Input:
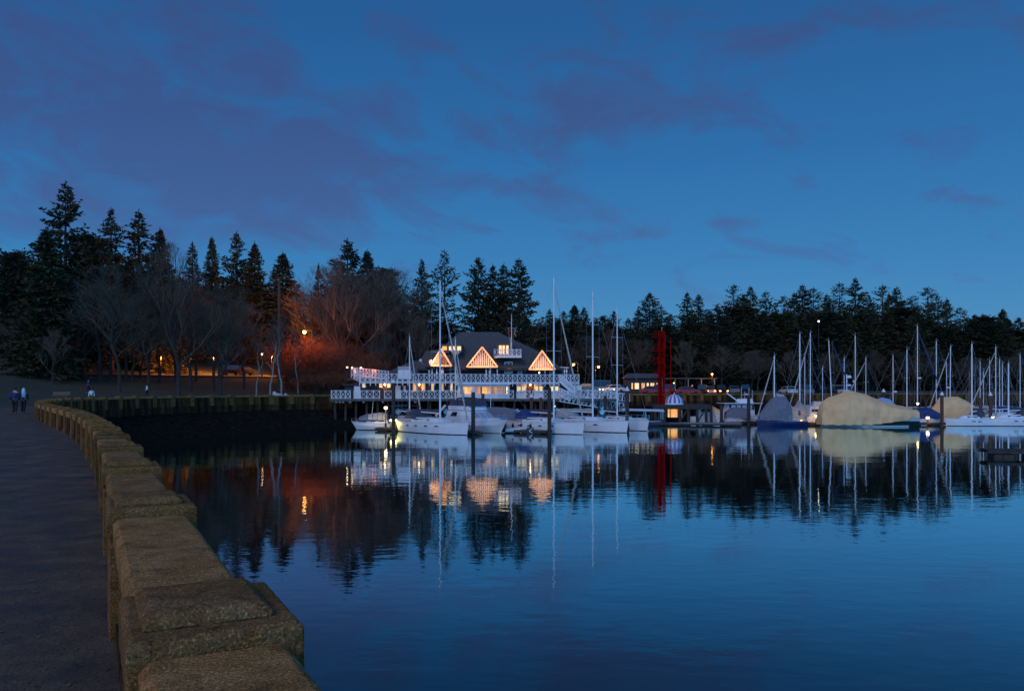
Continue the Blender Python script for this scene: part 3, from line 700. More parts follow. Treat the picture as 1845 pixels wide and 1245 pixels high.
# undergrowth along the foot of the wood
ug = MB(); r = random.Random(5)
for i in range(15000):
    s = r.uniform(S0 + 40, arc[-1] - 560); p, d, n = coast_at(s); left = p.x < 5
    o = r.uniform(64, 95) if left else r.uniform(36, 66); q = p + n * o
    if left and r.random() < .4: continue
    hh = r.random() ** 1.5 * (5.5 if left else 7.0) * (.6 + .6 * abs(mnoise.noise(Vector((q.x * .09, q.y * .09, 0)))) * 1.6)
    z = prof(o, p.x) + hh; l = r.uniform(.3, .8); a = r.uniform(0, 6.28); e = Vector((math.cos(a), math.sin(a) * .5, r.uniform(-.2, 1))) * l; f_ = Vector((-math.sin(a), math.cos(a), r.uniform(-.6, .6))) * l * .5; c0 = Vector((q.x, q.y, z))
    ug.add([c0 - f_, c0 + e, c0 + f_], [(0, 1, 2)])
M['brush'] = mat('undergrowth', (.028, .026, .018), .95, var=.5, vscale=.12, spec=.1)
tag(ug.build('undergrowth', M['brush']), 'dark tangle of undergrowth along the foot of the wood', 'undergrowth', kind='stuff')
# ---------------------------------------------------------------- the rowing club
BY = 104.0
club = empty('club_building', (PX(840, BY), BY, 3.4), 0, 'dark two-storey waterside clubhouse with white criss-cross balconies, lit gables and shingle roof', 'clubhouse')
def B(px, py, Y=BY): return P(px, py, Y)
def bx(mb, px0, px1, py0, py1, Y0, Y1, Yr=None, mi=None):
    """box whose front face at depth Y0 fills the pixel rectangle; Y1 is its back"""
    Yr = Yr or Y0
    x0, x1 = PX(px0, Yr), PX(px1, Yr); z1, z0 = PZ(py0, Yr), PZ(py1, Yr)
    mb.box(((x0 + x1) / 2, (Y0 + Y1) / 2, (z0 + z1) / 2), (x1 - x0, Y1 - Y0, z1 - z0), mi=mi)
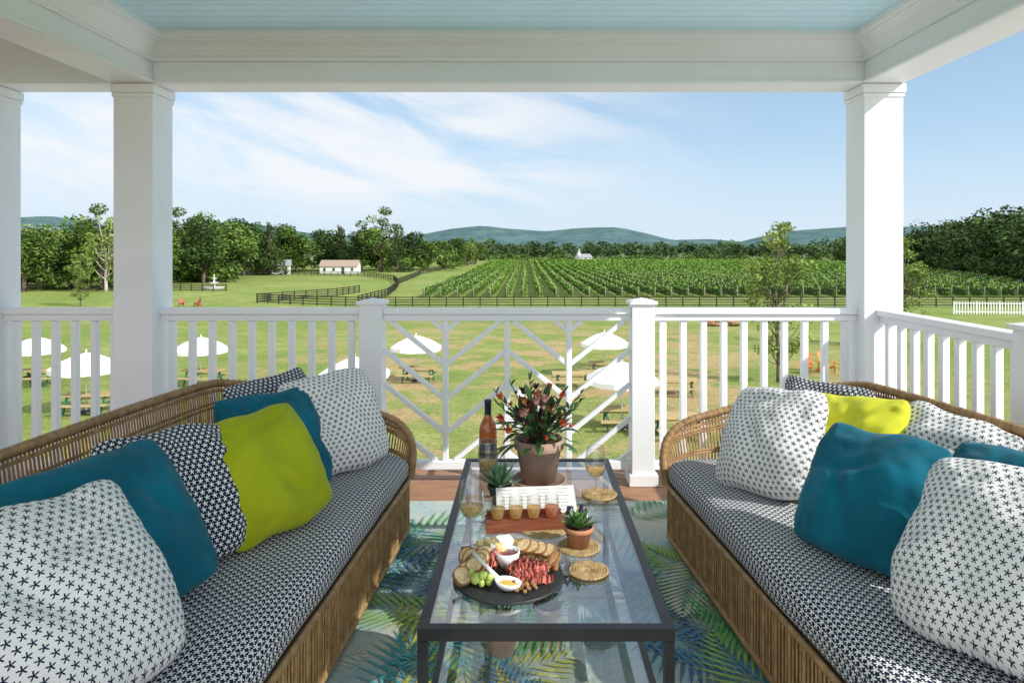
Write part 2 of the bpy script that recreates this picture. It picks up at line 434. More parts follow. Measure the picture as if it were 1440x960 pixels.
place_tree('young_tree', YT, 27.5, 50, 8.0, 8.3, 1.1, 2)
place_tree('young_tree', YT, -64, 98, 7.5, 8.3, 1.2, 1)
def forest(name, trees, nl, ls, mat, seed):
    rng = np.random.default_rng(seed); Ps = []; Cs = []; Ss = []
    for (x, y, h, w) in trees:
        K = 12; d = rng.normal(size=(K, 3)); d /= np.linalg.norm(d, axis=1)[:, None]
        rr = rng.random(K) ** .4
        cent = d * rr[:, None] * np.array([w * .36, w * .36, h * .36]) + np.array([x, y, gz(x, y) + h * .5])
        rad = rng.uniform(.12, .2, K) * h
        P, C = lobes_leaves(cent, rad, nl, rng, .6)
        C[:, 1] *= rng.uniform(.7, 1.25); C[:, 0] = np.clip(C[:, 0] * .6 + rng.random() * .5, 0, 1)
        Ps.append(P); Cs.append(C); Ss.append(rng.uniform(.6, 1.3, nl) * ls * (.6 + h / 24))
    me = quads_mesh(name, np.concatenate(Ps), np.concatenate(Ss), np.concatenate(Cs), mat, .4, rng)
    o = bpy.data.objects.new(name, me); scene.collection.objects.link(o)
rt = []
for i in range(95):
    t = random.random() ** 1.1
    px = 1510 - t * 330; Y = 135 + t * 190 + random.random() * 50
    htop = np.interp(px, [1180, 1265, 1330, 1400, 1500], [16, 33, 44, 58, 76])
    h = (8.2 + htop / 960 * Y) * random.uniform(.70, 1.08)
    rt.append((TX(px, Y), Y, h, h * .8))
for i in range(60):
    t = random.random(); px = 1480 - t * 270; Y = 128 + t * 170
    rt.append((TX(px, Y), Y, random.uniform(4, 8), 7))
forest('forest_edge', rt, 760, .44, LEAFD, 5)
ct = []
for i in range(300):
    px = random.uniform(540, 1320); Y = random.uniform(395, 640)
    h = random.uniform(9, 14) * (1.15 if px < 700 or px > 1000 else 1)
    ct.append((TX(px, Y), Y, h, h * .95))
for i in range(160):
    px = random.uniform(-250, 560); Y = random.uniform(270, 420)
    h = random.uniform(11, 16); ct.append((TX(px, Y), Y, h, h * .95))
forest('distant_tree_line', ct, 260, .80, LEAFF, 6)
cs = []
for i in range(110):
    px = random.uniform(640, 1290); Y = random.uniform(386, 400)
    cs.append((TX(px, Y), Y, random.uniform(3, 6), 7))
for i in range(60):
    px = random.uniform(240, 330); Y = random.uniform(165, 190); cs.append((TX(px, Y), Y, random.uniform(2, 6), 5))
for i in range(90):
    px = random.uniform(300, 650); Y = random.uniform(244, 275); cs.append((TX(px, Y), Y, random.uniform(4, 9), 8))
for i in range(45):
    px = random.uniform(-60, 165); Y = random.uniform(135, 160); cs.append((TX(px, Y), Y, random.uniform(3, 7), 6))
forest('hedgerow_shrubs', cs, 200, .55, LEAFG, 8)

# vineyard
def vineyard():
    rng = np.random.default_rng(3)
    rows = np.arange(-17, 150, 2.75); n = 190000
    y = 114 * (385 / 114) ** rng.random(n)
    x = rows[rng.integers(0, len(rows), n)]
    keep = (x < y * .80)
    x = x[keep]; y = y[keep]; n = len(x)
    zn = np.array([mnoise.noise(Vector((a * 3.1, b * .45, 0))) for a, b in zip(x, y)])
    z = rng.uniform(.25, 1.75, n) + .35 * zn
    g = np.array([gz(0, b) for b in y])
    P = np.stack([x + rng.normal(0, .25, n), y, g + z], 1)
    S = rng.uniform(.13, .24, n) * (y / 114) ** .9
    C = np.stack([rng.random(n) * .6 + .4 * (zn + .5), (.75 + .3 * zn) + rng.random(n) * .4], 1)
    me = quads_mesh('vineyard_rows', P, S, np.clip(C, 0, 1.4), LEAFV, .3, rng)
    e = bpy.data.objects.new('vineyard_rows', me); scene.collection.objects.link(e)
    mb = MB(); core = simple('vine_core', (.04, .088, .016), .9, var=.4, vscale=2)
    post = simple('vine_post_wood', (.30, .26, .21), .9)
    for xr in rows:
        y0 = max(114.5, xr / .80)
        ys = np.linspace(y0, 385, 14)
        for a, b in zip(ys[:-1], ys[1:]):
            za, zb = gz(0, a), gz(0, b)
            v = []
            for (yy, zz) in ((a, za), (b, zb)):
                v += [(xr - .2, yy, zz + .35), (xr + .2, yy, zz + .35), (xr + .12, yy, zz + 1.45), (xr - .12, yy, zz + 1.45)]
            mb.add(v, [(0, 1, 2, 3), (4, 7, 6, 5), (0, 4, 5, 1), (1, 5, 6, 2), (2, 6, 7, 3), (3, 7, 4, 0)], core)
        yy = y0 - .6
        while yy < 200:
            mb.tube([(xr, yy, gz(0, yy)), (xr, yy, gz(0, yy) + 2.0)], .06, post, 5); yy += 7
    o = mb.build('vine_trellis'); o.parent = e
vineyard()

# ------------------------------------------------------------ fences
FB = simple('black_fence_paint', (.02, .018, .016), .8)
FW = simple('white_fence_paint', (.75, .76, .77), .6)
def fence(name, pts, h=1.4, rails=4, step=2.4, mat=FB):
    mb = MB()
    P = resample([Vector((a, b, 0)) for a, b in pts], step)
    P = [Vector((p.x, p.y, gz(p.x, p.y))) for p in P]
    for p in P: mb.box((p.x, p.y, p.z + h / 2), (.14, .14, h + .1), mat)
    for a, b in zip(P[:-1], P[1:]):
        d = (b - a); ang = math.atan2(d.y, d.x)
        for r in range(rails):
            z = h * (r + .8) / rails
            mid = (a + b) / 2
            mb.box((mid.x, mid.y, mid.z + z), (d.length + .02, .05, .14), mat, rot=Matrix.Rotation(ang, 4, 'Z'))
    mb.build(name)
fence('black_board_fence', [(-41, 104), (-34, 100), (-25, 97), (20, 97), (110, 97)])
fence('black_board_fence', [(-24.5, 99.5), (-24, 118), (-26, 135), (-29, 155), (-35, 180), (-48, 205), (-75, 215), (-110, 205)])
fence('black_board_fence', [(-41, 104), (-33, 118), (-31, 130)])
fence('black_board_fence', [(-30, 160), (-34, 220), (-30, 300), (-26, 360)])
fence('black_board_fence', [(-150, 150), (-60, 132), (-58, 133)])
def picket(name, a, b, h=1.5):
    mb = MB(); A = Vector((a[0], a[1], gz(*a))); B = Vector((b[0], b[1], gz(*b))); d = B - A; n = int(d.length / .32); ang = math.atan2(d.y, d.x); rt_ = Matrix.Rotation(ang, 4, 'Z')
    for i in range(n + 1):
        p = A + d * (i / n); big = i % 8 == 0
        mb.box((p.x, p.y, p.z + h / 2), (.14 if big else .10, .14 if big else .03, h + (.12 if big else 0)), FW, rot=rt_)
    for z in (.25, h - .2): mb.box(tuple((A + B) / 2 + Vector((0, 0, z))), (d.length, .05, .1), FW, rot=rt_)
    mb.build(name)
picket('white_picket_fence', (52, 83), (84, 79))

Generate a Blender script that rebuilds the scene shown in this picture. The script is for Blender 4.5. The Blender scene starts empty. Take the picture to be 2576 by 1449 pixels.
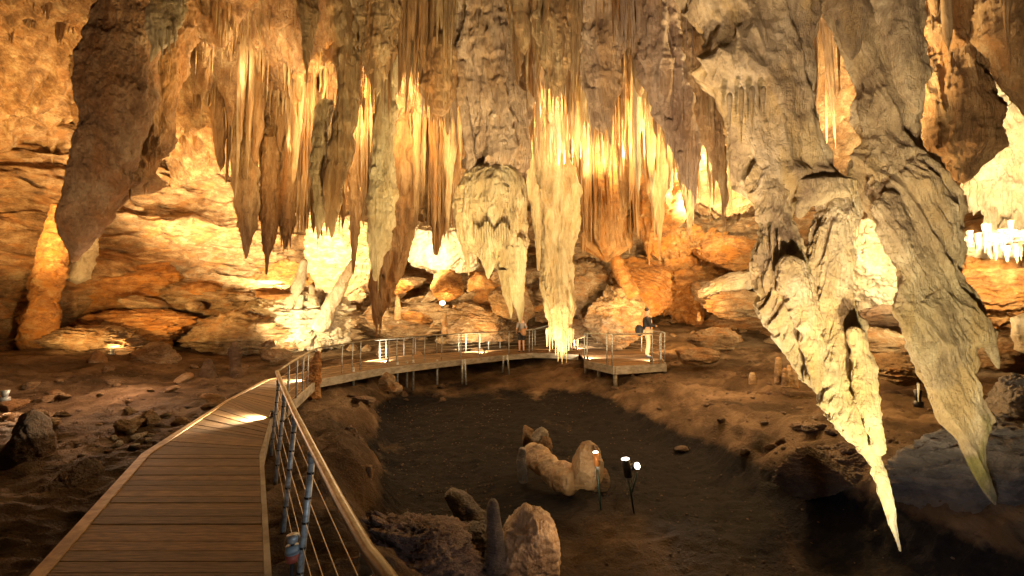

Task to complete:
From the entries above, list each line with "pixels" in it.

Written answer:
Continue the Blender Python script for this scene: part 3, from line 700. More parts follow. Treat the picture as 1845 pixels wide and 1245 pixels high.
Write part 2 of the bpy script that recreates this picture. It picks up at line 434. More parts follow. Measure the picture as if it were 1440x960 pixels.
Generate a Blender script that rebuilds the scene shown in this picture. The script is for Blender 4.5. The Blender scene starts empty. Take the picture to be 2576 by 1449 pixels.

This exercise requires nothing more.